By dealing directly with distributors and publishers and offering customers discounts of up to 40 per cent, Bezos got off to a roaring start as the growing Internet population suddenly realised they could order the complete works of Balzac at any time of day or night and have the package arrive to their home a few days later.
Bezos, a sort of nicer Richard Branson-type figure, actually believed it was possible for a bookseller to give customers fair, honest and objective opinions about books without compromising sales. To this end he established an "editorial" department, staffed by 25 editors and a small army of freelancers, who were to write honest and informed reviews of all the books in Amazon's catalogue.
The 55th person employed by the company was James Marcus - just two years after Marcus's arrival in 1996 the company had 8,000 employees.
Bezos's interview technique consisted of asking candidates questions such as "How many windows are there in New York City?" - depending on how the candidate handled the question, they would be hired.
Marcus, as a serious literary type, believed Amazon to be a cross between a cult shop and a literary magazine. His reviews were never altered, no matter how damning, and he was given all the freedom he liked to showcase more "literary" works on the company's home page - at the expense of big-selling "popular fiction".
As the company grew exponentially with thousands of new customers joining every week, Marcus was amazed to see no curtailment on his editorial judgments: "I need to emphasise what a remarkably free hand I was given," he writes, "here was a giant retail operation with a market capitalisation in the billions which was revolutionising an entire industry. A more traditional management with its eye fixed firmly on the bottom line might have ruled the home page by diktat.
"Instead I was invited to feature whatever I liked. And there was nothing more satisfying than nudging a non-commercial title into the limelight. This telegraphed certain qualities that Jeff wanted to see associated with the site. It made us seem eclectic, funny, smart and discriminating, minus any hint of snobbish superiority."
Amazon was truly a "public service" type of anti-business, run by book-lovers for book-lovers. Where else could you track down, as this journalist once did, a rare copy of The Most of S.J. Perleman and have it shipped across the Atlantic to you after what seemed like all the traditional bookshops in Western Europe had just said "Sorry, out of print" when beseeched about the title.
When Amazon went public in 1997 and rode the dotcom boom, Marcus detected a changed work-floor climate. By 1999 a share in the company initially valued at $18 was trading at more than $500. As a book reviewer on a salary of $44,000 a year, Marcus is shocked to realise that the stock options Bezos gave him when he joined the company are now worth (on paper) $9 million.
Despite his hypothetical fortune, he retains "a strange, neurotic vigilance about the purity of my literary enthusiasms . . . never 'making nice' to a book just to please somebody".
As the "MBAs, bean-counters and PR operatives" descend on the fantastically wealthy company, changes were made.
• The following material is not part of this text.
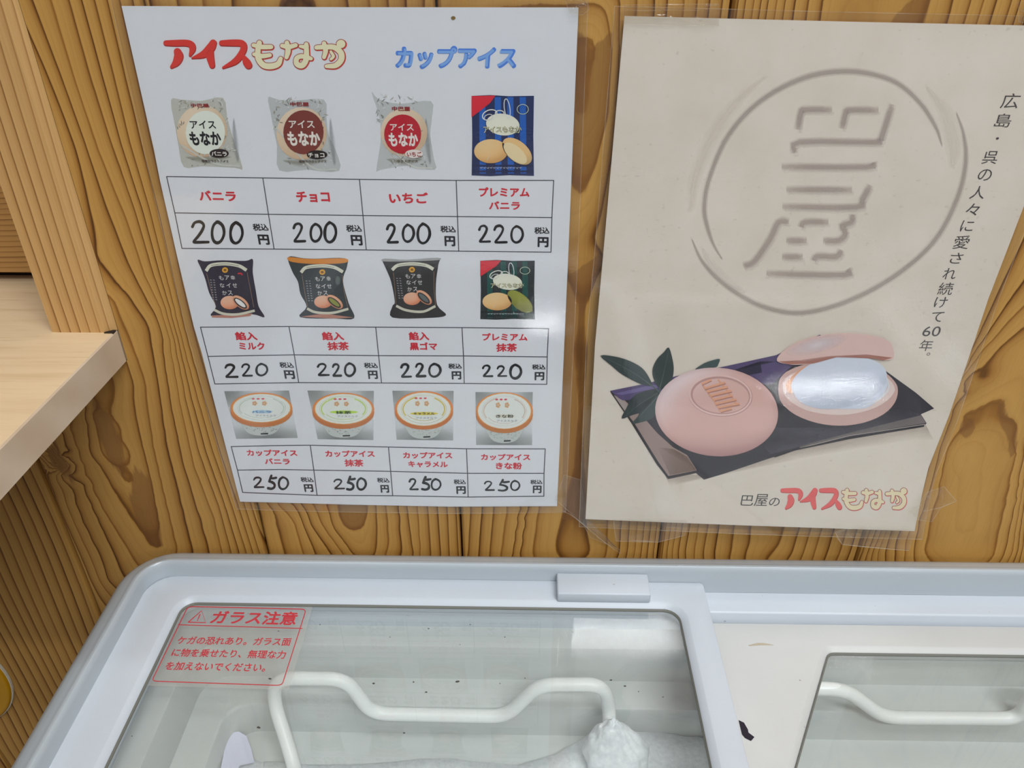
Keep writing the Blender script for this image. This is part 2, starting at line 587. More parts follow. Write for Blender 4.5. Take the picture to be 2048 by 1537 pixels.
def analytic(x0, freq, tilt, bumps=()):
    def ev(X):
        x, z = X[:, 0], X[:, 1]
        g = (x - x0) * freq + tilt * z + 0.35 * np.sin(z * 9 + x0 * 40) + 0.2 * np.sin(z * 23 + x * 30)
        for (bx, bz, sx, sz, a) in bumps:
            g = g + a * np.exp(-((x - bx) / sx) ** 2 - ((z - bz) / sz) ** 2)
        return g
    return ev


g_left = grain_from_lines([
    (0, [(185, 797), (225, 835), (243, 880), (248, 930), (245, 956), (215, 920), (195, 870), (184, 830), (185, 797)]),
    (-0.6, [(208, 850), (228, 910)]),
    (1, [(254, 724), (268, 770), (271, 821), (283, 880), (304, 965), (321, 1050), (326, 1092), (309, 1094), (271, 1045), (233, 986), (199, 931), (178, 880), (172, 820)]),
    (2, [(228, 600), (262, 680), (290, 760), (297, 821), (306, 890), (326, 980), (350, 1075), (355, 1110)]),
    (2, [(139, 859), (169, 948), (203, 1016), (237, 1071), (271, 1126)]),
    (3, [(127, 872), (152, 933), (182, 1007), (220, 1092), (245, 1150)]),
    (4, [(107, 890), (135, 970), (165, 1045), (202, 1120), (215, 1160)]),
    (6, [(85, 925), (115, 1010), (150, 1090), (185, 1170)]),
    (8.5, [(103, 912), (118, 930)]),
    (3, [(199, 517), (237, 572), (271, 614), (296, 652), (313, 737), (326, 821), (338, 902), (359, 986), (385, 1092)]),
    (4, [(68, 0), (123, 150), (173, 292), (214, 419), (255, 524), (300, 612), (322, 660), (331, 735), (345, 820), (366, 920), (395, 1020), (418, 1100)]),
    (5, [(105, 0), (150, 160), (196, 300), (250, 432), (290, 553), (322, 616), (341, 680), (349, 732), (364, 817), (390, 933), (430, 1038), (446, 1107)]),
    (6, [(140, 0), (181, 150), (222, 280), (270, 420), (305, 540), (333, 620), (352, 690), (370, 790), (398, 900), (438, 1010), (462, 1100)]),
    (7, [(165, 0), (205, 150), (243, 290), (285, 420), (318, 540), (342, 620), (362, 700), (383, 790), (412, 900), (450, 1010), (478, 1100)]),
    (8, [(190, 0), (228, 150), (262, 292), (300, 420), (330, 540), (352, 630), (375, 720), (397, 800), (426, 900), (464, 1010), (492, 1100)]),
    (9, [(215, 0), (250, 150), (285, 292), (318, 420), (345, 540), (367, 640), (390, 730), (440, 900), (480, 1020), (505, 1100)]),
    (10, [(240, 0), (275, 150), (305, 292), (335, 420), (365, 560), (400, 700), (455, 900), (518, 1100)]),
])
g_b2 = grain_from_lines([
    (0, [(672, 985), (676, 1030), (690, 1056), (712, 1062), (728, 1052), (736, 1020), (738, 985)]),
    (1, [(648, 1000), (668, 1060), (702, 1108)]), (1, [(752, 1000), (755, 1060), (750, 1108)]),
    (2, [(622, 1005), (650, 1060), (684, 1108)]), (2, [(772, 1000), (776, 1060), (772, 1108)]),
    (3, [(602, 1010), (622, 1050), (660, 1108)]), (3, [(800, 1000), (803, 1108)]),
    (4, [(590, 1015), (606, 1050), (630, 1108)]), (4, [(812, 1000), (828, 1108)]),
    (5, [(560, 1015), (590, 1050), (606, 1108)]), (6, [(545, 1020), (570, 1108)]),
    (5, [(836, 1000), (840, 1108)]), (6, [(855, 1000), (862, 1108)]), (7, [(875, 1000), (882, 1108)]), (8, [(895, 1000), (900, 1108)]),
    (9, [(912, 1000), (918, 1108)]), (3, [(640, 14), (600, 500)]), (8, [(850, 14), (860, 500)]), (7, [(300, 14), (420, 600)]),
])
g_b3 = grain_from_lines([
    (0, [(1120, 10), (1165, 8), (1215, 30), (1226, 100), (1217, 228), (1192, 331), (1167, 388), (1150, 380), (1128, 330)]),
    (-1, [(1130, 80), (1170, 75), (1175, 130), (1160, 205), (1140, 215)]),
    (1, [(1240, 0), (1238, 150), (1228, 300), (1205, 420), (1190, 480), (1210, 520), (1186, 575), (1165, 630), (1150, 700), (1156, 828), (1162, 940), (1168, 1040), (1178, 1104)]),
    (2, [(1105, 650), (1100, 850), (1078, 1000), (1066, 1104)]),
    (3, [(1080, 650), (1062, 850), (1052, 1000), (1040, 1104)]),
    (4, [(1040, 1020), (1026, 1104)]), (5, [(1012, 1020), (1000, 1104)]), (6, [(985, 1020), (978, 1104)]), (7, [(962, 1020), (955, 1104)]), (8, [(940, 1020), (935, 1104)]),
    (2, [(1275, 10), (1240, 500), (1215, 1100)]), (3, [(1310, 10), (1240, 1104)]), (4, [(1335, 10), (1255, 1104)]), (5, [(1370, 10), (1270, 1104)]),
    (6, [(1395, 10), (1284, 1104)]), (7, [(1420, 10), (1296, 1104)]), (8, [(1445, 10), (1308, 1104)]),
])
g_b4 = grain_from_lines([
    (0, [(1478, 0), (1326, 1104)]), (1, [(1492, 0), (1335, 1104)]), (2, [(1510, 0), (1346, 1104)]), (3, [(1524, 0), (1358, 1104)]),
    (4, [(1538, 0), (1372, 1104)]), (5, [(1556, 0), (1390, 1104)]), (6, [(1572, 0), (1408, 1104)]), (7, [(1592, 0), (1430, 1104)]),
    (8, [(1618, 0), (1462, 1100)]), (9, [(1645, 0), (1500, 1060), (1492, 1106)]),
    (10, [(1860, 0), (1845, 45), (1740, 500), (1560, 1085), (1545, 1106)]), (11, [(1908, 0), (1895, 50), (1585, 1106)]), (12, [(1945, 0), (1608, 1106)]),
    (13, [(1970, 0), (1630, 1106)]), (14, [(1995, 0), (1655, 1106)]), (15, [(2025, 0), (1680, 1106)]), (16, [(2042, 0), (1700, 1106)]),
    (9.6, [(1750, 0), (1720, 200)]),
])
g_b5 = grain_from_lines([
    (0, [(1878, 967), (1892, 906), (1916, 864), (1925, 835), (1938, 850), (1950, 822), (1967, 812), (1990, 803), (2010, 798), (2014, 831), (2036, 852), (2034, 906), (2012, 1000), (1990, 1110)]),
    (0, [(1878, 967), (1866, 1020), (1850, 1100)]), (-0.8, [(1952, 900), (1945, 1050)]), (-0.45, [(1905, 960), (1885, 1100)]), (-0.45, [(2000, 900), (1960, 1100)]),
    (1, [(2048, 653), (2005, 690), (1972, 728), (1963, 752), (1930, 789), (1902, 836), (1883, 887), (1862, 970), (1838, 1040), (1828, 1105)]),
    (2, [(2048, 610), (2014, 645), (1985, 680), (1955, 715), (1920, 760), (1893, 815), (1870, 890), (1845, 980), (1820, 1060), (1810, 1105)]),
    (3, [(2048, 556), (2014, 606), (1977, 662), (1950, 700), (1921, 751), (1880, 830), (1855, 900), (1835, 970), (1800, 1060), (1790, 1105)]),
    (4, [(2048, 470), (2005, 560), (1970, 640), (1930, 730), (1870, 830), (1835, 930), (1785, 1050), (1770, 1105)]),
    (6, [(1975, 500), (1850, 850), (1745, 1105)]), (8, [(1930, 500), (1725, 1105)]),
    (1, [(2048, 900), (2035, 1000), (2010, 1105)]), (2, [(2048, 962), (2026, 1105)]), (3, [(2048, 1020), (2036, 1105)]), (4.4, [(2048, 1105), (2060, 1000)]),
    (6, [(2030, 250), (2015, 350)]), (8, [(2010, 200), (1990, 300)]),
])
GRAIN = {8: g_left, 9: g_b2, 10: g_b3, 11: g_b4, 12: g_b5}
HEART = {8: [[(185, 797), (225, 835), (243, 880), (248, 930), (245, 956), (215, 920), (195, 870), (184, 830)],
             [(92, 905), (112, 884), (138, 930), (150, 975), (128, 950), (108, 935)],
             [(270, 930), (300, 960), (316, 1040), (326, 1094), (309, 1096), (276, 1050), (258, 1000)]],
         9: [[(672, 985), (676, 1030), (690, 1056), (712, 1062), (728, 1052), (736, 1020), (738, 985)]],
         10: [[(1120, 60), (1160, 60), (1180, 100), (1226, 60), (1226, 100), (1217, 228), (1192, 331), (1167, 388), (1150, 380), (1128, 330)],
             [(1212, 500), (1186, 575), (1165, 630), (1150, 700), (1156, 828), (1162, 940), (1168, 1040), (1125, 1040), (1125, 560)]],
         11: [[(1745, 90), (1800, 20), (1870, -40), (1850, 40), (1830, 110)]],
         12: [[(1916, 864), (1925, 835), (1938, 850), (1945, 835), (1950, 858), (1935, 880)],
             [(1996, 808), (2010, 798), (2014, 831), (2036, 852), (2034, 906), (2020, 915), (2014, 870), (2000, 850)]]}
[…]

The company devised a new piece of software, a "truncating widget" that would cut off book reviews after 150 words - unless the customer clicked to see the whole review. This left more space on the home page to advertise new products such as DVDs and CDs.
Amazon began to accept "co-operative advertising allowances" which Marcus alleges was little more than a form of "payola". The reviews themselves began to be outsourced - to readers. These "readers reviews", as everyone now knows, can be written by friends of the author or even by the authors themselves using a pseudonym.
"Personalisation" was introduced, meaning that Amazon's home page was replaced, if you were a registered customer, by your "own" page - where every click and twitch of the mouse is recorded and used to construct your own "store". Buy one speed metal, Goth-tinged music CD on Amazon now and you'll be besieged by offers of "More speed metal, Goth-tinged CDs" every time you revisit the site.
Once the company went public, "monetising those eyeballs" or squeezing the most money out of customers was the new ethic at Amazon he writes. It had unashamedly become: Sell, Sell, Sell.
Marcus recalls a meeting with one of the company's newly appointed managers who suggested that if someone came to the site looking for a book, they should be nudged into buying a DVD, or even a DVD player as well.
"What if the customer doesn't want a DVD or a DVD player?" asked Marcus.
"If you want to be a good corporate citizen", the manager replied, "you'll push the DVD player."
By the time Marcus became so disillusioned with the company's new direction that he had to leave (in 2001), the Internet bubble had burst and his stock options were only worth a fraction of their original price. Amazon did manage to see out the dotcom cash and is now a profitable company again.
For Marcus though, his "cult shop/literary magazine" had, he felt, become nothing more than a Wal-Mart.
Tellingly, at the end of the book, Marcus - who has now relocated to New York - recounts how he wants to give Jeff Bezos an advance manuscript of his book out of some form of lingering loyalty to the company. He reads that Bezos is in New York on Amazon business and makes his way down to meet his ex-boss. He finds Bezos in the company of the tennis player Anna Kournikova surrounded by photographers, reporters and bodyguards.
Kournikova has "designed" a shock-absorber sports bra, and Amazon is to be its exclusive American distributor . . .
Amazonia: Five Years At The Epicenter Of The Dot.Com Juggernaut by James Marcus is published by The New Press, £10.95.